Entscheidungen und Konsequenzen
Zwar hat nicht alles Konsequenzen, nicht alles lässt sich so oft in Dialogen auflösen oder in eine Richtung lenken wie in The Outer Worlds oder gar Disco Elysium. Es gibt ja in der Charakterentwicklung keine rhetorischen Werte wie Überzeugung, Einschüchterung oder Charisma. Doch schon früh erlebt man ganz unterschiedliche Reaktionen: Als ich eine zu eifrige Polizistin finden und verschwinden lassen, aber nicht unbedingt töten soll, versuche ich es an der Vordertür. Da es keine Klingel gibt, will ich das Schloss knacken, aber da fehlt mir ein Level in Tech. Also geh ich ein Stockwerk runter, wo ich durch eine Wohnung auf den Balkon gelange, dort ein, zwei mal hinauf kletter und schließlich eine Etage weiter oben zur Polizistin gelange.
Ihr könnt Feinde auch per Quickhack in Brand setzen...
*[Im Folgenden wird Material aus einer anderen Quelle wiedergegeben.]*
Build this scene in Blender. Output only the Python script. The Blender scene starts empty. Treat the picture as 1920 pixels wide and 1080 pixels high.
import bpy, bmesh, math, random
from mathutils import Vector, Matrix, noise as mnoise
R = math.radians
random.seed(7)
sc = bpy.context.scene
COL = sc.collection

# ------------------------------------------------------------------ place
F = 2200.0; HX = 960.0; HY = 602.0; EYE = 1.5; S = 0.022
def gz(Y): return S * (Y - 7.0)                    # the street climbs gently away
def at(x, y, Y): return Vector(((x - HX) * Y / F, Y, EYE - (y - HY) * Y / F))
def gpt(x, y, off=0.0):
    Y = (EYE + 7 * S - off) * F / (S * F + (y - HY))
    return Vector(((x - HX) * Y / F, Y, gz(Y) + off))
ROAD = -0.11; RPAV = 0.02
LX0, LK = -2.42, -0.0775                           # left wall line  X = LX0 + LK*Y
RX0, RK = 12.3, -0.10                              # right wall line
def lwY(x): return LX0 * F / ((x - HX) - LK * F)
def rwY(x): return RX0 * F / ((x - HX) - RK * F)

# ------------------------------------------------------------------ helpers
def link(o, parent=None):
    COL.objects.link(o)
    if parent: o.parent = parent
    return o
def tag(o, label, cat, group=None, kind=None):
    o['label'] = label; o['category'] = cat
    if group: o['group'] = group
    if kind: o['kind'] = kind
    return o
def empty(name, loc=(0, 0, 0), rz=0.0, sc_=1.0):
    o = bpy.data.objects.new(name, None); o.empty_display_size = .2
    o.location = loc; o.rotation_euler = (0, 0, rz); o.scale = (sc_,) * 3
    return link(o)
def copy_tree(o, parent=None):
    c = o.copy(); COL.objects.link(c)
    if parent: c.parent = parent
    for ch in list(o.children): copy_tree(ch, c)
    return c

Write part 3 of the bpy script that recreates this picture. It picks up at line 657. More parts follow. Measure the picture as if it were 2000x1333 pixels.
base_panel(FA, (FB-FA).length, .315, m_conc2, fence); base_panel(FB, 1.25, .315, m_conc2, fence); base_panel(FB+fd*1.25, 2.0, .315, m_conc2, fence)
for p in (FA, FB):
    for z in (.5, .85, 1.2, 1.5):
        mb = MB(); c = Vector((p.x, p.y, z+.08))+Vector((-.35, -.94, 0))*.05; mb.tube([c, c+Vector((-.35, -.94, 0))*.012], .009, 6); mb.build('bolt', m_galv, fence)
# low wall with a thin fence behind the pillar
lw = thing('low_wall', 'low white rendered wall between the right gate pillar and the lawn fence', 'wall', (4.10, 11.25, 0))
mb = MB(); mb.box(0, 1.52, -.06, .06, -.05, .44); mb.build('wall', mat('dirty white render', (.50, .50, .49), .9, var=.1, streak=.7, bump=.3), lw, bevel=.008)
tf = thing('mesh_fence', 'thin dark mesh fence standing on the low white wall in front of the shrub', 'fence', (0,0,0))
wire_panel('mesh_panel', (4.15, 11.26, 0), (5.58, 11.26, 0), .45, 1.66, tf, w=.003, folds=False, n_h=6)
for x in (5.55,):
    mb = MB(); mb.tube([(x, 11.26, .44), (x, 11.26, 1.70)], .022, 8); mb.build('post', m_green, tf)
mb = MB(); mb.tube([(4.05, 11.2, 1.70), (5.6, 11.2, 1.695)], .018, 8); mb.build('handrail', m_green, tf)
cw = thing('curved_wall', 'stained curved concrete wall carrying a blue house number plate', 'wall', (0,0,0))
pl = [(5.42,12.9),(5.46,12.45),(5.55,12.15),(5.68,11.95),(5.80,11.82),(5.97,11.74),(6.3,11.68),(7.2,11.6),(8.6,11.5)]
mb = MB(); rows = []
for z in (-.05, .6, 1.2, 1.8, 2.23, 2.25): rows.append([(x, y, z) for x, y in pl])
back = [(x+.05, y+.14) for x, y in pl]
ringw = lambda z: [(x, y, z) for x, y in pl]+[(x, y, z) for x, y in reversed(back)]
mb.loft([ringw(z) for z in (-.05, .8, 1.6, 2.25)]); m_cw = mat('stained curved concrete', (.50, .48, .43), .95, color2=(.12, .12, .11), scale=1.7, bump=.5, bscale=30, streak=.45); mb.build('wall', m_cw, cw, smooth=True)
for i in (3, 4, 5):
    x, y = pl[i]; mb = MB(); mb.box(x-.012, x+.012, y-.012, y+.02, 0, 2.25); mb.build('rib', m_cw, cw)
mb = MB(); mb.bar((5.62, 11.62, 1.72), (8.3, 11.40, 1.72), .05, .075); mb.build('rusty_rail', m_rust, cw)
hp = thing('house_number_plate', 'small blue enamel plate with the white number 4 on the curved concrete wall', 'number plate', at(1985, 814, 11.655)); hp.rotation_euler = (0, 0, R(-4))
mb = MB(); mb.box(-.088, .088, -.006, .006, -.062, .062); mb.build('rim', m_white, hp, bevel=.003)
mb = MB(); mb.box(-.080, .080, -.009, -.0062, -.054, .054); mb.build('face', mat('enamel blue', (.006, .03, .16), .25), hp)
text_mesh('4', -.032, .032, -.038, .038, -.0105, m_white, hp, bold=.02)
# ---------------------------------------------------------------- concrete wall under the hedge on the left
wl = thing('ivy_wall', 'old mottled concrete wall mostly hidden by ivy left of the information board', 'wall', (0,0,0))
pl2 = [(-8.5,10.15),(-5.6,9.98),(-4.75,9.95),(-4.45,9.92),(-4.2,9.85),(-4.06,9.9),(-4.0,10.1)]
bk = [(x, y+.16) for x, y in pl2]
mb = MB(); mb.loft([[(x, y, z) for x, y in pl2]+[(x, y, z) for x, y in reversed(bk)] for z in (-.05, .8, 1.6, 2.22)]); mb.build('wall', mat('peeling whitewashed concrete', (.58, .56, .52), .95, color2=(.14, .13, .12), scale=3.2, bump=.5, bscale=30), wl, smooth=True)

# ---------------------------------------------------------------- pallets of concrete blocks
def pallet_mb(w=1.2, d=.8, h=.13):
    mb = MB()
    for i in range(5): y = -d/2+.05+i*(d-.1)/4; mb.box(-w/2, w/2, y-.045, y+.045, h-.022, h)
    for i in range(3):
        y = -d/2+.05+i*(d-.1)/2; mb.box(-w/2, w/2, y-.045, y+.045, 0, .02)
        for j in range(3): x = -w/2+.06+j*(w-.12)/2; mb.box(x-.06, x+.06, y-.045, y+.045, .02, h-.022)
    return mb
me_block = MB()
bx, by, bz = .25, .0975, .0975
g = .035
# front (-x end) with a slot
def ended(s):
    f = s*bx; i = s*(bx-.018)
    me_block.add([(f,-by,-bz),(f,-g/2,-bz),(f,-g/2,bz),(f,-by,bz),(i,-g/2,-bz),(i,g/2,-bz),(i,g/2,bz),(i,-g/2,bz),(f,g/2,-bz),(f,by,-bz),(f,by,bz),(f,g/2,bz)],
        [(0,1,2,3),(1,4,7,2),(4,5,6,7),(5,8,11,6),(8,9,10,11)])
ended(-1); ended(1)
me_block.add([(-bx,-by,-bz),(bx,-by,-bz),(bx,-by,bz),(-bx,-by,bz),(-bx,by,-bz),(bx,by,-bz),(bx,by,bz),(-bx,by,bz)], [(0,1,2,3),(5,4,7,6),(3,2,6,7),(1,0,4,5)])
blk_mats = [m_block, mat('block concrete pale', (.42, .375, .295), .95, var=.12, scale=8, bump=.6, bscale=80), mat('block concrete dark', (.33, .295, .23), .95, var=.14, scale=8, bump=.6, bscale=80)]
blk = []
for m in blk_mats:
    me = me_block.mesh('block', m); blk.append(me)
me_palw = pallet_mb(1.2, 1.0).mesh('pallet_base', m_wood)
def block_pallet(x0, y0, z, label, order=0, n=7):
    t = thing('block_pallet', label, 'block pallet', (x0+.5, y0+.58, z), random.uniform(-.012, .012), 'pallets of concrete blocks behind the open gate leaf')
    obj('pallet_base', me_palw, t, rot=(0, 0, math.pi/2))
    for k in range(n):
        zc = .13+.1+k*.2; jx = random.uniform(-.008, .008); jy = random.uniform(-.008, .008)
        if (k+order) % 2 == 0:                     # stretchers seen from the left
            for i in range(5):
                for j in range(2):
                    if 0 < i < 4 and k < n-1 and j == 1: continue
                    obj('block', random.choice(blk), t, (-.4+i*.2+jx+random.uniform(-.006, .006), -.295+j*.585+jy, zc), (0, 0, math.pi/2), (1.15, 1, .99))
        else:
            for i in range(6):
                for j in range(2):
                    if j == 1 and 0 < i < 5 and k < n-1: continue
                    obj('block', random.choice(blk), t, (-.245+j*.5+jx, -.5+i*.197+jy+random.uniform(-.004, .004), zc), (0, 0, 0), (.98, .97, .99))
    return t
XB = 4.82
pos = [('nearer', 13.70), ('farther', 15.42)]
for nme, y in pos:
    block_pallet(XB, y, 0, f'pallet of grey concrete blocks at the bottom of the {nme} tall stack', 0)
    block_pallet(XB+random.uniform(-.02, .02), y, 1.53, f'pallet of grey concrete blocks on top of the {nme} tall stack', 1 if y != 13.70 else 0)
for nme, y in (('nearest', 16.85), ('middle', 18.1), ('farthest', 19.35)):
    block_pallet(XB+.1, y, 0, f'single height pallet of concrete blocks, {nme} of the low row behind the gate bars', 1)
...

Die stellt mich sofort mit gezückter Waffe zur Rede und wenn ich dann das Richtige sage, kann ich den Konflikt gewaltlos lösen. Wenn nicht, stirbt sie. Damit wäre die Mission so oder so erledigt. Jetzt zum genauen Hinsehen: Falls die Polizistin nicht stirbt, und man sie später besucht, wird man etwas entdecken. Hier gibt es keinen Hinweis vom Spiel und auch ich enthalte mich, aber es lohnt sich, manche Schauplätze mehrmals zu erkunden, nachdem etwas passiert ist. Neben diesen magischen Momenten, die man sich selbst erschließt, gibt es allerdings für Rollenspieler auch eine weitere Ernüchterung, was Konsequenzen je nach Tat betrifft.
Es gibt ja lediglich die allgemeine Street Credibility, die nach allen möglichen Erfolgen in Missionen ansteigt und euch bessere Waffen sowie Klamotten in Geschäften zugänglich macht. Außerdem bekommt ihr von den Fixern immer bessere Aufträge, da sich eure Taten rumsprechen - bis hin zu Meldungen in TV-Shows oder den Nachrichten. Allerdings hat dieser universelle Ruf den Nachteil, dass die Gangs und Konzerne als Auftraggeber nicht unterscheiden, wem ihr einen Gefallen getan habt. Sprich: Erledigt ihr einen Job für die Tiger Claws, finden das quasi auch verfeindete Gangs cool. Und tötet ihr Tiger Claws in kleinen Straßengefechten, bekommt ihr trotzdem von ihrer Fixerin Wakama weiter Aufträge. Auch der Polizei ist es letztlich egal, wie oft ihr wen killt. Hier lässt CD Projekt RED einiges Potenzial liegen, was Konsequenzen durch sowie die Beeinflussung von Fraktionen betrifft.